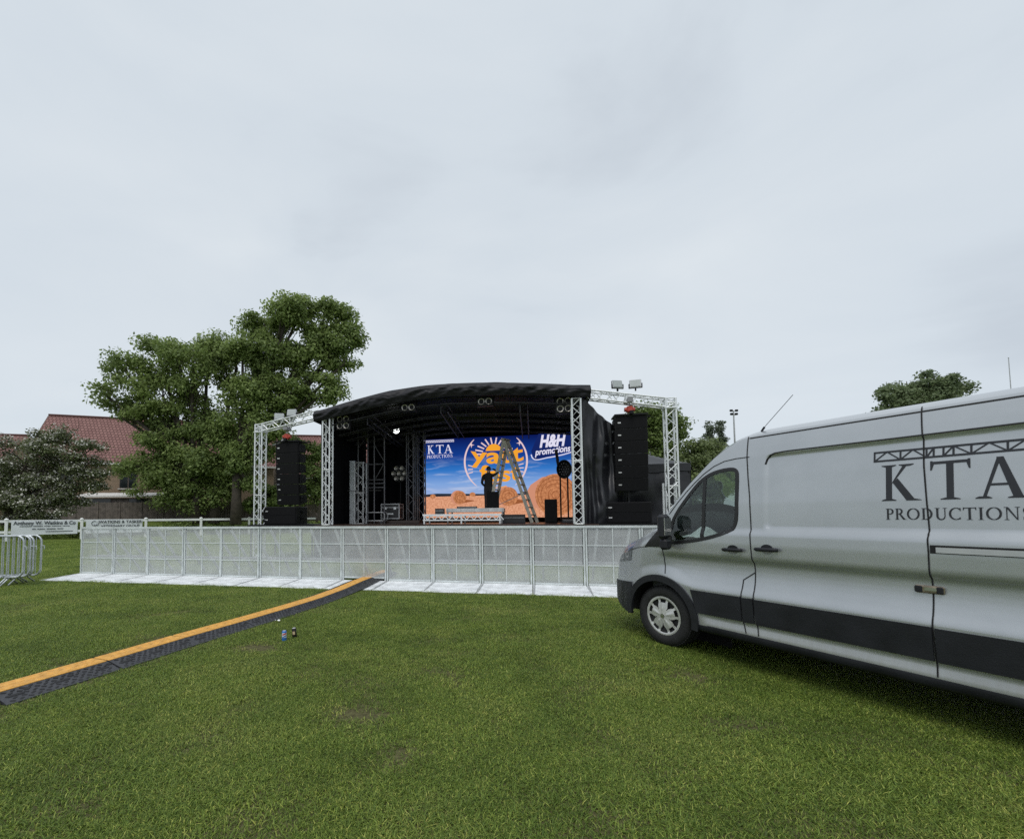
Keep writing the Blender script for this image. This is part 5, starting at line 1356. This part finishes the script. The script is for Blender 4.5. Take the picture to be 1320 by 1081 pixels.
    d.box((.25, WHALF, .95), (.12, 1.75, .45), bev=.05); d.box((.36, .95, 1.0), (.16, .45, .35), bev=.05); d.box((.30, 1.30, 1.27), (.22, .36, .05), bev=.02); d.build('dashboard', M['interior'], VAN)
    w = MB(); mt = Matrix.Translation((.48, 1.45, 1.16)) @ Matrix.Rotation(R(-62), 4, 'Y')
    w.tube([mt @ Vector((.19*math.cos(2*PI*k/28), .19*math.sin(2*PI*k/28), 0)) for k in range(28)], .016, 8, 0, True)
    for a in (0, 120, 240): w.bar(mt @ Vector((0,0,0)), mt @ Vector((.18*math.cos(R(a)), .18*math.sin(R(a)), 0)), .03)
    w.build('steering_wheel', M['interior'], VAN, True)
    for (y, wd) in ((.58, .85), (1.45, .5)):
        s_ = MB(); s_.box((1.05, y, .78), (.5, wd, .16), bev=.05); s_.box((1.32, y, 1.08), (.14, wd, .62), bev=.05, rot=Matrix.Rotation(R(10), 3, 'Y')); s_.box((1.40, y, 1.49), (.09, .26, .2), bev=.03); s_.build('seat', M['interior'], VAN)
    b = MB(); b.box((1.56, WHALF, 1.25), (.03, 1.6, 1.5)); b.build('bulkhead', M['interior'], VAN)
    b = MB(); b.box((.10, WHALF, .78), (.6, 1.8, .5)); b.build('footwell', M['interior'], VAN)
    c = MB(); c.box((.78, 1.3, 1.92), (.05, .10, .20), bev=.01); c.build('sun_visor', M['interior'], VAN)
    b = MB(); b.box((.72, 1.7, 1.40), (.32, .02, .26), bev=.004); b.build('headliner_card', M['white'], VAN)
van()
# crumpled white cloth lying on the dash
def cloth():
    w = VAN.matrix_world if False else Matrix.Translation(VAN.location) @ Matrix.Rotation(VAN_A-PI/2, 4, 'Z')
    o = thing('white_cloth', 'crumpled white cloth lying on the van dashboard inside the cab', 'cloth', w @ Vector((.28, .48, 1.235)), VAN_A-PI/2)
    c = MB(); c.grid(lambda a, b: (.34*(a-.5), .46*(b-.5), .01+.13*math.sin(PI*a)*math.sin(PI*b)*(1.2-a)+.04*nz3(a*2.5, b*3.5, 1)+.012*nz3(a*7, b*8, 4)-.10*max(0, a-.6)), 30, 44)
    c.build('cloth', M['white'], o, True)
cloth()
#@@P6
# ------------------------------------------------------------------ trees and shrubs
def leaves_mesh(name, clumps, n, size, mat, parent, rnd, aspect=.6, up=.5, shell=.55):
    vs = []; fs = []; ms = []
    tot = sum(c[1][0]*c[1][1]+c[1][0]*c[1][2] for c in clumps)
    for (c, r) in clumps:
        k = int(n*(r[0]*r[1]+r[0]*r[2])/tot)+1; c = Vector(c)
        for i in range(k):
            d = Vector((rnd.gauss(0,1), rnd.gauss(0,1), rnd.gauss(0,1)+.15)).normalized()
            q = rnd.random()**shell if rnd.random() < .85 else 1+.22*rnd.random()
            p = c+Vector((d.x*r[0]*q, d.y*r[1]*q, d.z*r[2]*q))
            nn = (d*.7+Vector((rnd.gauss(0,.6), rnd.gauss(0,.6), up+rnd.gauss(0,.5)))).normalized()
            a = nn.orthogonal().normalized(); b = nn.cross(a); t = rnd.random()*2*PI
            a, b = a*math.cos(t)+b*math.sin(t), b*math.cos(t)-a*math.sin(t)
            s = size*rnd.uniform(.55, 1.3); o = len(vs); w = s*aspect
            vs += [p-a*s*.5, p-a*s*.1+b*w*.5-nn*s*.06, p+a*s*.5, p-a*s*.1-b*w*.5-nn*s*.06]
            fs.append((o, o+1, o+2, o+3)); ms.append(1 if isinstance(mat, list) and rnd.random() < mat[2] and d.z > -.35 else 0)
    mb = MB(); mb.v = [tuple(v) for v in vs]; mb.f = fs; mb.m = ms
    return mb.build(name, mat[:2] if isinstance(mat, list) else mat, parent)
def broad_tree(label, base, lobes, trunk_h, trunk_r, nleaf, size, mat, seed, group=None, name='broadleaf_tree', clump=(.9, 1.7), nclump=90, bare=0, cat='tree', multi=None, gap=0.):
    rnd = random.Random(seed); t = thing(name, label, cat, base, 0, group)
    clumps = []; W_ = [l[1][0]*l[1][2] for l in lobes]; tw = sum(W_)
    for (c, r), w in zip(lobes, W_):
        k = max(3, int(nclump*w/tw))
        for i in range(k):
            d = Vector((rnd.gauss(0,1), rnd.gauss(0,1), rnd.gauss(0,1))).normalized(); q = rnd.uniform(.45, 1)**.6
            p = Vector(c)+Vector((d.x*r[0]*q, d.y*r[1]*q, d.z*r[2]*q))
            cr = rnd.uniform(*clump); clumps.append((p, (cr, cr, cr*rnd.uniform(.5, .75))))
    tr = MB(); fork = Vector((0, 0, trunk_h))
    stems = multi or [(0, 0)]
    for (mx_, my_) in stems:
        pts = [Vector((mx_, my_, -.1)), Vector((mx_*1.1+.05, my_, trunk_h*.5)), Vector((mx_*1.3, my_*1.2, trunk_h))]
        tr.tube(pts, [trunk_r*1.25, trunk_r, trunk_r*.85], 9)
    for (c, r) in lobes:
        c = Vector(c); s0 = min(stems, key=lambda s: (s[0]*1.3-c.x)**2+(s[1]-c.y)**2); fk = Vector((s0[0]*1.3, s0[1]*1.2, trunk_h*.92))
        mid = fk.lerp(c, .5)+Vector((rnd.uniform(-.3,.3), rnd.uniform(-.3,.3), .4)); tr.tube([fk, mid, c, c+Vector((0, 0, r[2]*.6))], [trunk_r*.62, trunk_r*.42, trunk_r*.22, trunk_r*.08], 6)
        for (p, cr) in clumps:
            if (p-c).length < max(r)*1.05 and rnd.random() < .5:
                st = mid.lerp(c, rnd.random()); m2 = st.lerp(p, .5)+Vector((0, 0, rnd.uniform(-.2, .4)))
                tr.tube([st, m2, p+Vector((0, 0, cr[2]*.5))], [trunk_r*.16, trunk_r*.10, trunk_r*.03], 5)
    for i in range(bare):
        c, r = rnd.choice(lobes); p = Vector(c); d = Vector((rnd.gauss(0, .7), rnd.gauss(0,.7), 1.1)).normalized()
        e = p+d*max(r)*rnd.uniform(1.0, 1.5); tr.tube([p, p.lerp(e, .5)+Vector((rnd.uniform(-.3,.3), 0, .1)), e], [.03, .018, .008], 4)
    tr.build('trunk', M['bark'], t, True)
    leaves_mesh('crown', clumps, nleaf, size, mat, t, rnd)
    return t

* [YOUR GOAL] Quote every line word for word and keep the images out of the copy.

* [ANSWER TO THIS EXERCISE]
Keep writing the Blender script for this image. This is part 5, starting at line 1356. This part finishes the script. The script is for Blender 4.5. Take the picture to be 1320 by 1081 pixels.
    d.box((.25, WHALF, .95), (.12, 1.75, .45), bev=.05); d.box((.36, .95, 1.0), (.16, .45, .35), bev=.05); d.box((.30, 1.30, 1.27), (.22, .36, .05), bev=.02); d.build('dashboard', M['interior'], VAN)
    w = MB(); mt = Matrix.Translation((.48, 1.45, 1.16)) @ Matrix.Rotation(R(-62), 4, 'Y')
    w.tube([mt @ Vector((.19*math.cos(2*PI*k/28), .19*math.sin(2*PI*k/28), 0)) for k in range(28)], .016, 8, 0, True)
    for a in (0, 120, 240): w.bar(mt @ Vector((0,0,0)), mt @ Vector((.18*math.cos(R(a)), .18*math.sin(R(a)), 0)), .03)
    w.build('steering_wheel', M['interior'], VAN, True)
    for (y, wd) in ((.58, .85), (1.45, .5)):
        s_ = MB(); s_.box((1.05, y, .78), (.5, wd, .16), bev=.05); s_.box((1.32, y, 1.08), (.14, wd, .62), bev=.05, rot=Matrix.Rotation(R(10), 3, 'Y')); s_.box((1.40, y, 1.49), (.09, .26, .2), bev=.03); s_.build('seat', M['interior'], VAN)
    b = MB(); b.box((1.56, WHALF, 1.25), (.03, 1.6, 1.5)); b.build('bulkhead', M['interior'], VAN)
    b = MB(); b.box((.10, WHALF, .78), (.6, 1.8, .5)); b.build('footwell', M['interior'], VAN)
    c = MB(); c.box((.78, 1.3, 1.92), (.05, .10, .20), bev=.01); c.build('sun_visor', M['interior'], VAN)
    b = MB(); b.box((.72, 1.7, 1.40), (.32, .02, .26), bev=.004); b.build('headliner_card', M['white'], VAN)
van()
# crumpled white cloth lying on the dash
def cloth():
    w = VAN.matrix_world if False else Matrix.Translation(VAN.location) @ Matrix.Rotation(VAN_A-PI/2, 4, 'Z')
    o = thing('white_cloth', 'crumpled white cloth lying on the van dashboard inside the cab', 'cloth', w @ Vector((.28, .48, 1.235)), VAN_A-PI/2)
    c = MB(); c.grid(lambda a, b: (.34*(a-.5), .46*(b-.5), .01+.13*math.sin(PI*a)*math.sin(PI*b)*(1.2-a)+.04*nz3(a*2.5, b*3.5, 1)+.012*nz3(a*7, b*8, 4)-.10*max(0, a-.6)), 30, 44)
    c.build('cloth', M['white'], o, True)
cloth()
#@@P6
# ------------------------------------------------------------------ trees and shrubs
def leaves_mesh(name, clumps, n, size, mat, parent, rnd, aspect=.6, up=.5, shell=.55):
    vs = []; fs = []; ms = []
    tot = sum(c[1][0]*c[1][1]+c[1][0]*c[1][2] for c in clumps)
    for (c, r) in clumps:
        k = int(n*(r[0]*r[1]+r[0]*r[2])/tot)+1; c = Vector(c)
        for i in range(k):
            d = Vector((rnd.gauss(0,1), rnd.gauss(0,1), rnd.gauss(0,1)+.15)).normalized()
            q = rnd.random()**shell if rnd.random() < .85 else 1+.22*rnd.random()
            p = c+Vector((d.x*r[0]*q, d.y*r[1]*q, d.z*r[2]*q))
            nn = (d*.7+Vector((rnd.gauss(0,.6), rnd.gauss(0,.6), up+rnd.gauss(0,.5)))).normalized()
            a = nn.orthogonal().normalized(); b = nn.cross(a); t = rnd.random()*2*PI
            a, b = a*math.cos(t)+b*math.sin(t), b*math.cos(t)-a*math.sin(t)
            s = size*rnd.uniform(.55, 1.3); o = len(vs); w = s*aspect
            vs += [p-a*s*.5, p-a*s*.1+b*w*.5-nn*s*.06, p+a*s*.5, p-a*s*.1-b*w*.5-nn*s*.06]
            fs.append((o, o+1, o+2, o+3)); ms.append(1 if isinstance(mat, list) and rnd.random() < mat[2] and d.z > -.35 else 0)
    mb = MB(); mb.v = [tuple(v) for v in vs]; mb.f = fs; mb.m = ms
    return mb.build(name, mat[:2] if isinstance(mat, list) else mat, parent)
def broad_tree(label, base, lobes, trunk_h, trunk_r, nleaf, size, mat, seed, group=None, name='broadleaf_tree', clump=(.9, 1.7), nclump=90, bare=0, cat='tree', multi=None, gap=0.):
    rnd = random.Random(seed); t = thing(name, label, cat, base, 0, group)
    clumps = []; W_ = [l[1][0]*l[1][2] for l in lobes]; tw = sum(W_)
    for (c, r), w in zip(lobes, W_):
        k = max(3, int(nclump*w/tw))
        for i in range(k):
            d = Vector((rnd.gauss(0,1), rnd.gauss(0,1), rnd.gauss(0,1))).normalized(); q = rnd.uniform(.45, 1)**.6
            p = Vector(c)+Vector((d.x*r[0]*q, d.y*r[1]*q, d.z*r[2]*q))
            cr = rnd.uniform(*clump); clumps.append((p, (cr, cr, cr*rnd.uniform(.5, .75))))
    tr = MB(); fork = Vector((0, 0, trunk_h))
    stems = multi or [(0, 0)]
    for (mx_, my_) in stems:
        pts = [Vector((mx_, my_, -.1)), Vector((mx_*1.1+.05, my_, trunk_h*.5)), Vector((mx_*1.3, my_*1.2, trunk_h))]
        tr.tube(pts, [trunk_r*1.25, trunk_r, trunk_r*.85], 9)
    for (c, r) in lobes:
        c = Vector(c); s0 = min(stems, key=lambda s: (s[0]*1.3-c.x)**2+(s[1]-c.y)**2); fk = Vector((s0[0]*1.3, s0[1]*1.2, trunk_h*.92))
        mid = fk.lerp(c, .5)+Vector((rnd.uniform(-.3,.3), rnd.uniform(-.3,.3), .4)); tr.tube([fk, mid, c, c+Vector((0, 0, r[2]*.6))], [trunk_r*.62, trunk_r*.42, trunk_r*.22, trunk_r*.08], 6)
        for (p, cr) in clumps:
            if (p-c).length < max(r)*1.05 and rnd.random() < .5:
                st = mid.lerp(c, rnd.random()); m2 = st.lerp(p, .5)+Vector((0, 0, rnd.uniform(-.2, .4)))
                tr.tube([st, m2, p+Vector((0, 0, cr[2]*.5))], [trunk_r*.16, trunk_r*.10, trunk_r*.03], 5)
    for i in range(bare):
        c, r = rnd.choice(lobes); p = Vector(c); d = Vector((rnd.gauss(0, .7), rnd.gauss(0,.7), 1.1)).normalized()
        e = p+d*max(r)*rnd.uniform(1.0, 1.5); tr.tube([p, p.lerp(e, .5)+Vector((rnd.uniform(-.3,.3), 0, .1)), e], [.03, .018, .008], 4)
    tr.build('trunk', M['bark'], t, True)
    leaves_mesh('crown', clumps, nleaf, size, mat, t, rnd)
    return t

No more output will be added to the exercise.